The closest I personally got to messing with them tho was just me installing and playing Tony Hawks Underground 2 when I had the chance.
My HS put networked computers in every classroom a couple years before I graduated (so '95 or '96). They put predictable passwords on all the teacher accounts, and all teacher accounts had write access to network shares. Those of us who figured that out stashed copies of the Doom WAD file (the one file too big to fit on a single 3.5" floppy) all over the network under different names. So even after they figured out we were in and started forcing teachers to change their password, there were still a dozen or more copies spread over the network.
Student access was enough to copy the WAD file locally over the 100mbit ethernet if you knew where to look. And we all carried the rest of the game around on floppy. So any time we got access to the computers we were playing doom. We also passed around floppies with different mod files. The chicken launcher was everyone’s favorite.
I put tor on a flash drive. It bypassed the schools website blocks, so I could go onto any website I wanted. I mainly just went to YouTube to listen to music while I worked. If I really felt like goofing off, I’d go to friv.com and play a bunch of flash games.
Of course a couple friends had me to go to a porn website, but we quickly realized it was awkward and not as fun to be horny when you couldn’t do anything about it.

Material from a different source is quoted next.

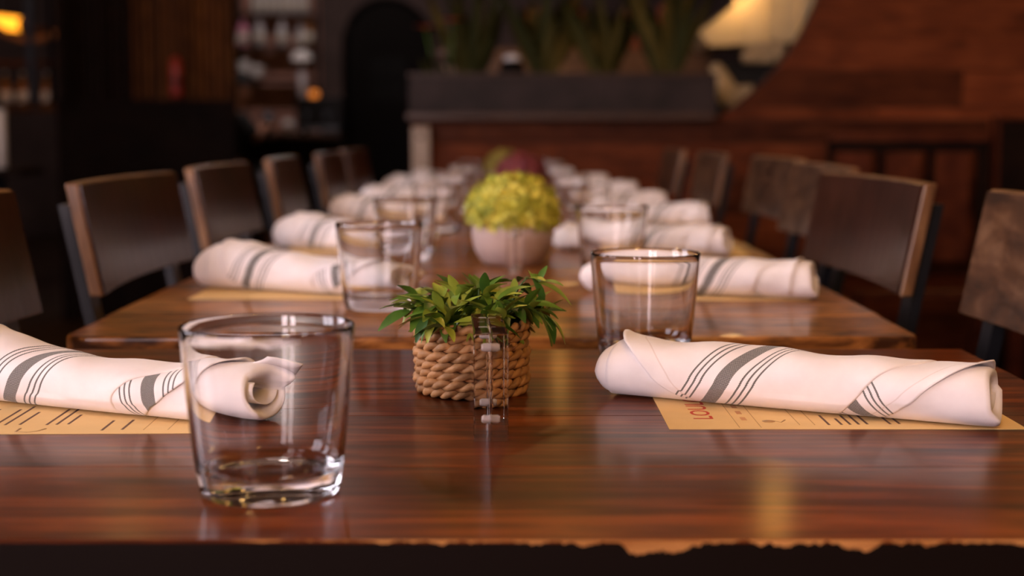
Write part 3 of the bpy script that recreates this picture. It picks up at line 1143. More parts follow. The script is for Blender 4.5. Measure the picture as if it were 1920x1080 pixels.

In college we had a Linux computer lab just for CS majors. At the time we had an HP printer that allowed for updating the screen text with a network command.
The computers were never really shut down, so you could just lock it when away. I wrote a script that cycled through various messages like “PC Load Letter” and “Skynet activated, stand by for terminator” with a countdown from 10 to “Terminator Deployed”.
It really confused the lab techs that would help people with printer issues.
The school computer were running Windows Vista, poor things didn’t need to be messed with.